--- PROBLEM STATEMENT ---
Gather, from the data below, each line in which the word "scene" occurs.

--- Start SOURCE DATA ---

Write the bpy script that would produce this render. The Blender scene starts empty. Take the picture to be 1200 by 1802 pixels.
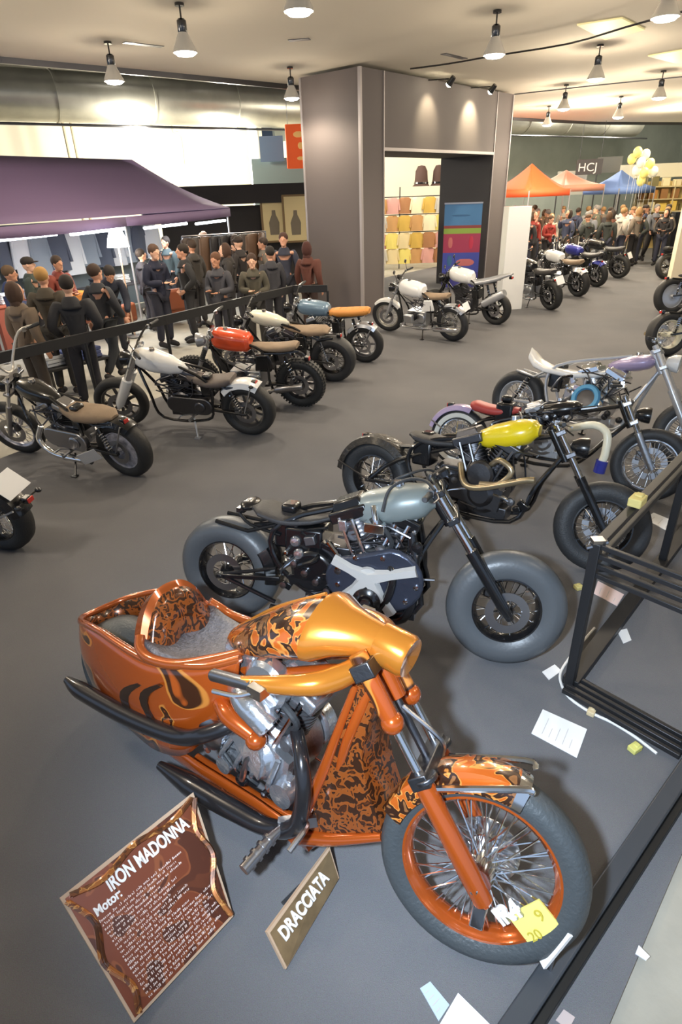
import bpy, bmesh, math, random
from mathutils import Vector, Matrix, Euler
PI = math.pi
SC = bpy.context.scene
COL = SC.collection
RND = random.Random(7)
V = Vector

# ------------------------------------------------------------------ camera model (used to place things on the floor plan)
FPX, CAMH = 1055.0, 2.5
_n = V((70, -1979, -FPX)).normalized()
_up = -_n
_fw = V((0, 0, -1)); _fy = (_fw - _up * _fw.dot(_up)).normalized()
_rx = _fy.cross(_up)
CM = Matrix((_rx, _fy, _up))              # camera axes -> world

def ray(px, py):
    return CM @ V((px - 600, -(py - 901), -FPX))

def at(px, py, z=0.0):
    d = ray(px, py); t = (z - CAMH) / d.z
    return V((0, 0, CAMH)) + d * t

def ad(px, py, y):
    d = ray(px, py); t = y / d.y
    return V((0, 0, CAMH)) + d * t

# ------------------------------------------------------------------ materials
def lin(c):
    return tuple((x / 12.92 if x <= .04045 else ((x + .055) / 1.055) ** 2.4) for x in c)

def S(r, g, b):
    return lin((r / 255, g / 255, b / 255))

MATS = {}
def mat(name, col, rough=.5, metal=0., coat=0., emit=0., ecol=None, bump=0., bscale=60., var=0., vscale=8., alpha=1., trans=0.):
    if name in MATS:
        return MATS[name]
    m = bpy.data.materials.new(name); m.use_nodes = True
    nt = m.node_tree; b = nt.nodes['Principled BSDF']
    b.inputs['Base Color'].default_value = (*col, 1)
    b.inputs['Roughness'].default_value = rough
    b.inputs['Metallic'].default_value = metal
    b.inputs['Coat Weight'].default_value = coat
    b.inputs['Transmission Weight'].default_value = trans
    if emit:
        b.inputs['Emission Color'].default_value = (*(ecol or col), 1)
        b.inputs['Emission Strength'].default_value = emit
    if bump or var:
        tc = nt.nodes.new('ShaderNodeTexCoord')
    if var:
        n = nt.nodes.new('ShaderNodeTexNoise'); n.inputs['Scale'].default_value = vscale; n.inputs['Detail'].default_value = 5
        nt.links.new(tc.outputs['Object'], n.inputs['Vector'])
        r = nt.nodes.new('ShaderNodeValToRGB')
        r.color_ramp.elements[0].position = .3; r.color_ramp.elements[1].position = .7
        r.color_ramp.elements[0].color = (*[max(0, c * (1 - var)) for c in col], 1)
        r.color_ramp.elements[1].color = (*[min(1, c * (1 + var)) for c in col], 1)
        nt.links.new(n.outputs['Fac'], r.inputs['Fac']); nt.links.new(r.outputs['Color'], b.inputs['Base Color'])
    if bump:
        n2 = nt.nodes.new('ShaderNodeTexNoise'); n2.inputs['Scale'].default_value = bscale; n2.inputs['Detail'].default_value = 3
        nt.links.new(tc.outputs['Object'], n2.inputs['Vector'])
        bp = nt.nodes.new('ShaderNodeBump'); bp.inputs['Strength'].default_value = bump; bp.inputs['Distance'].default_value = .01
        nt.links.new(n2.outputs['Fac'], bp.inputs['Height']); nt.links.new(bp.outputs['Normal'], b.inputs['Normal'])
    MATS[name] = m
    return m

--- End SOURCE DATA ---

--- RESPONSE ---
Write the bpy script that would produce this render. The Blender scene starts empty. Take the picture to be 1200 by 1802 pixels.
SC = bpy.context.scene